** Aim of the task **
Copy the listing verbatim, excluding any images found in it.

** start **

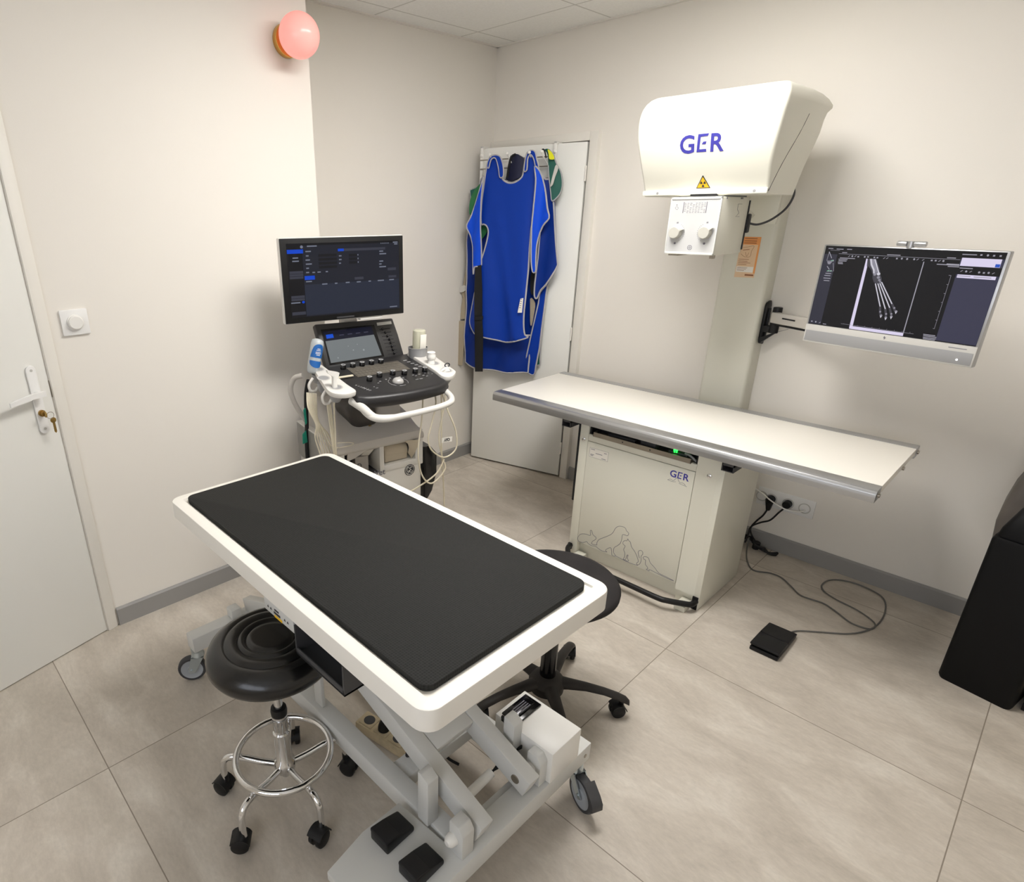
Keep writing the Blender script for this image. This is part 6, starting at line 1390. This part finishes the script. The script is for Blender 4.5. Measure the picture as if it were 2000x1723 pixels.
rl = thing('paper_roll', 'buff roll of wipes stuffed in the right compartment of the scanner', 'paper roll', UF @ V((0.1, 0.25, 0.575)))
m = MB(UF); m.cyl((0.036, 0.262, 0.614), (0.155, 0.262, 0.614), 0.041, n=30, bev=0.004); m.box((0.036, 0.222, 0.573), (0.155, 0.30, 0.616), 0.008); m.build('roll', PAPERB, rl, 50)
m = MB(UF); m.loft([[(0.12, 0.20, 0.672), (0.20, 0.185, 0.664), (0.20, 0.187, 0.662), (0.12, 0.202, 0.670)], [(0.14, 0.195, 0.655), (0.196, 0.19, 0.648), (0.196, 0.192, 0.646), (0.14, 0.197, 0.653)], [(0.155, 0.21, 0.63), (0.178, 0.20, 0.60), (0.178, 0.202, 0.598), (0.155, 0.212, 0.628)], [(0.155, 0.22, 0.60), (0.168, 0.21, 0.575), (0.168, 0.212, 0.573), (0.155, 0.222, 0.60)]]); m.build('loose_sheet', PAPERB, rl, 60)
pb = thing('printer_box', 'small grey box with round dial in the left compartment of the scanner', 'box', UF @ V((-0.06, 0.26, 0.548)))
m = MB(UF @ M.Translation((-0.062, 0.25, 0.548)) @ M.Rotation(R(-12), 4, 'Z')); m.box((-0.03, 0, 0), (0.03, 0.06, 0.07), 0.003); m.build('case', USGREY, pb)
m = MB(UF @ M.Translation((-0.062, 0.25, 0.548)) @ M.Rotation(R(-12), 4, 'Z')); m.tube([(-0.012 + 0.009 * cos(t), -0.001, 0.03 + 0.009 * sin(t)) for t in [2 * pi * k / 16 for k in range(16)]], 0.0016, 6, True, 1); m.build('dial', GREYD, pb)
m = MB(UF); m.loft([[(-0.055, 0.215, 0.68), (-0.012, 0.21, 0.682), (-0.012, 0.212, 0.682), (-0.055, 0.217, 0.68)], [(-0.05, 0.23, 0.655), (-0.02, 0.22, 0.65), (-0.02, 0.222, 0.65), (-0.05, 0.232, 0.655)], [(-0.06, 0.26, 0.62), (-0.03, 0.25, 0.615), (-0.03, 0.252, 0.615), (-0.06, 0.262, 0.62)]])
tag(m.build('loose_paper', PAPER), 'crumpled white paper sticking out of the left compartment of the scanner', 'paper', UF @ V((-0.04, 0.22, 0.65)))
m = MB(CT); m.box((-0.205, 0.268, 0.006), (-0.135, 0.28, 0.012), 0.002)
tag(m.build('plastic_spatula', CREAMC), 'short cream plastic stick lying across the left edge of the black console', 'stick', CT @ V((-0.17, 0.274, 0.009)))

** end **

** Written solution **
Keep writing the Blender script for this image. This is part 6, starting at line 1390. This part finishes the script. The script is for Blender 4.5. Measure the picture as if it were 2000x1723 pixels.
rl = thing('paper_roll', 'buff roll of wipes stuffed in the right compartment of the scanner', 'paper roll', UF @ V((0.1, 0.25, 0.575)))
m = MB(UF); m.cyl((0.036, 0.262, 0.614), (0.155, 0.262, 0.614), 0.041, n=30, bev=0.004); m.box((0.036, 0.222, 0.573), (0.155, 0.30, 0.616), 0.008); m.build('roll', PAPERB, rl, 50)
m = MB(UF); m.loft([[(0.12, 0.20, 0.672), (0.20, 0.185, 0.664), (0.20, 0.187, 0.662), (0.12, 0.202, 0.670)], [(0.14, 0.195, 0.655), (0.196, 0.19, 0.648), (0.196, 0.192, 0.646), (0.14, 0.197, 0.653)], [(0.155, 0.21, 0.63), (0.178, 0.20, 0.60), (0.178, 0.202, 0.598), (0.155, 0.212, 0.628)], [(0.155, 0.22, 0.60), (0.168, 0.21, 0.575), (0.168, 0.212, 0.573), (0.155, 0.222, 0.60)]]); m.build('loose_sheet', PAPERB, rl, 60)
pb = thing('printer_box', 'small grey box with round dial in the left compartment of the scanner', 'box', UF @ V((-0.06, 0.26, 0.548)))
m = MB(UF @ M.Translation((-0.062, 0.25, 0.548)) @ M.Rotation(R(-12), 4, 'Z')); m.box((-0.03, 0, 0), (0.03, 0.06, 0.07), 0.003); m.build('case', USGREY, pb)
m = MB(UF @ M.Translation((-0.062, 0.25, 0.548)) @ M.Rotation(R(-12), 4, 'Z')); m.tube([(-0.012 + 0.009 * cos(t), -0.001, 0.03 + 0.009 * sin(t)) for t in [2 * pi * k / 16 for k in range(16)]], 0.0016, 6, True, 1); m.build('dial', GREYD, pb)
m = MB(UF); m.loft([[(-0.055, 0.215, 0.68), (-0.012, 0.21, 0.682), (-0.012, 0.212, 0.682), (-0.055, 0.217, 0.68)], [(-0.05, 0.23, 0.655), (-0.02, 0.22, 0.65), (-0.02, 0.222, 0.65), (-0.05, 0.232, 0.655)], [(-0.06, 0.26, 0.62), (-0.03, 0.25, 0.615), (-0.03, 0.252, 0.615), (-0.06, 0.262, 0.62)]])
tag(m.build('loose_paper', PAPER), 'crumpled white paper sticking out of the left compartment of the scanner', 'paper', UF @ V((-0.04, 0.22, 0.65)))
m = MB(CT); m.box((-0.205, 0.268, 0.006), (-0.135, 0.28, 0.012), 0.002)
tag(m.build('plastic_spatula', CREAMC), 'short cream plastic stick lying across the left edge of the black console', 'stick', CT @ V((-0.17, 0.274, 0.009)))